James has proclaimed himself the leader of some 450 Negro students at the racially divided state college which has 1,400 students. Others have maintained he speaks for only a small number of militants.

State Police Sgt. R. M. Hall, Bluefield Police Chief A. L. Dodson and City Patrolmen B. G. Burnham and J. E. Dent arrested James about 9 p.m. on Princeton Avenue in Bluefield, Sgt. Hall said.

Hall said he was forbidden by regulations to discuss details of the case. He said James had not made bond and remained in jail last night.

Hall declined comment when asked if state or city police expected to make other arrests in the case. However a conspiracy must by definition involve more than one person.

The sergeant said he want to emphasize that the arrest followed an intensive, around-the-clock investigation by both state and city police which began immediately after the Thursday evening explosion which wrecked a portion of the third and fourth floors of the new $1.6 million building at Bluefield State. Damage from the explosion was estimated at a "minimum of $80,000" by BSC President Wendell G. Hardway.

Sgt. Hall said he was permitted to state only that James was married, resided at Bedford Street in Bluefield, and was employed by the N&W Railway. James, an education major at Bluefield State, also is a student teacher at Richlands High School in Richland, Va.

Hall said James was taken before Justice of the Peace Jim Belcher in Princeton for bond purposes, and Belcher set bond at $25,000. He said a preliminary hearing on the charges will be held before Belcher shortly.

He said he also could not comment as to whether the $5,000 reward offered by Gov. Hulett C. Smith had helped in the investigation of the case.

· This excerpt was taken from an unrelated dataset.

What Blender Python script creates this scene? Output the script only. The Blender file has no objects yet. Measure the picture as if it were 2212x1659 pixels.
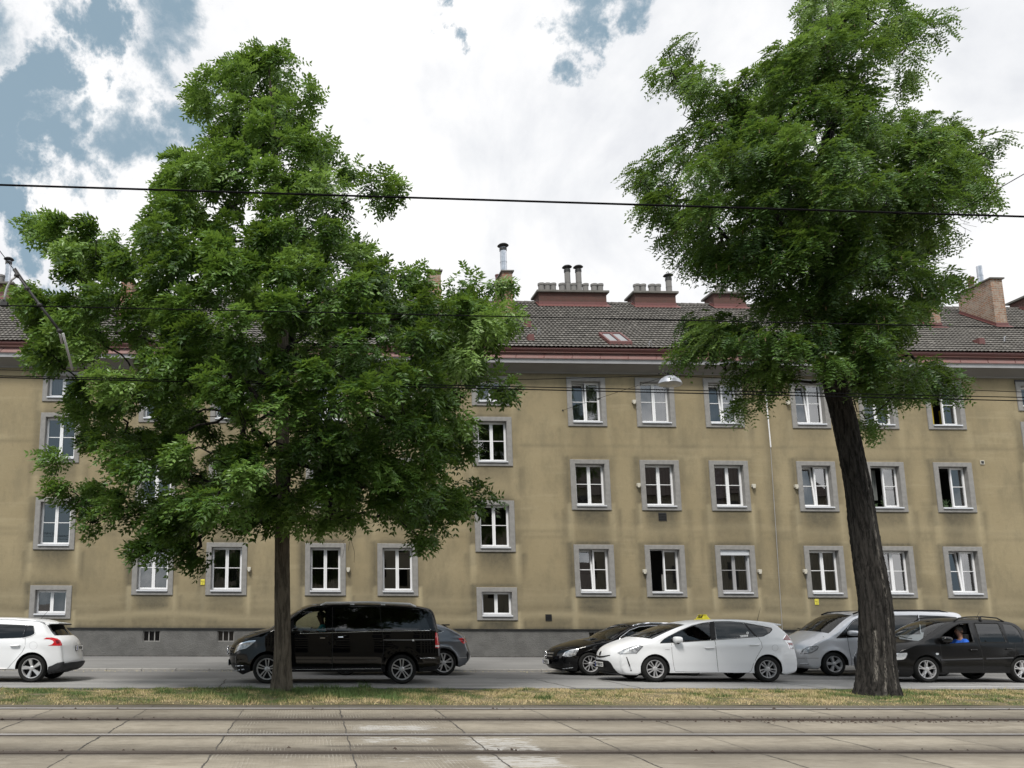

Smith offered the reward Friday and declared that he intended to invoke provisions of the "Red Man Act," an ancient state statute which permits prosecution for conspiracy as a result of violent acts. The act applies to conspiracies to inflict bodily harm or destroy property. If a death should result from the conspiracy all those involved can be prosecuted for murder, Smith said.

An FBI spokesman in Bluefield said his agency is cooperating with local police in lending facilities for laboratory work and other examination of the evidence but is taking no other part in the case. He said there apparently was no like[li]hood of federal prosecution of the bombing.

James, as the self-proclaimed Negro leader at Bluefield State, recently presented a list of 35 Negro grievances to Hardway, the first of which was a demand for a new president and the replacement of other administration officials. Hardway became the first white president of the institution three years ago.

In recent years enrollment at the college has shifted from all-Negro to a predominately white student body, although Negroes continue to dominate the dormitories and campus activities.

Hardway has frequently denied accusations of racial bias at the college, and was upheld earlier this year in a federal court hearing into the suspension of 10 BSC students following a riotous outbreak at the BSC homecoming game in October 1967. Earlier this month he suspended four more Negro students and expelled a fifth following a food-throwing demonstration in the college cafeteria.

The State Board of Education is meeting in Charleston today to discuss the Bluefield State bombing and other trouble at the college.

Hardway and other college officials have been receiving "Black Power" death threats and a plague of vandalism at the school had resulted in the destruction of some $28,000 worth of windows and other property before the Thursday night bomb explosion.

The college was closed Friday for the Thanksgiving holidays, several days in advance of the normal closing date. Hardway said he would announce later when classes would be resumed.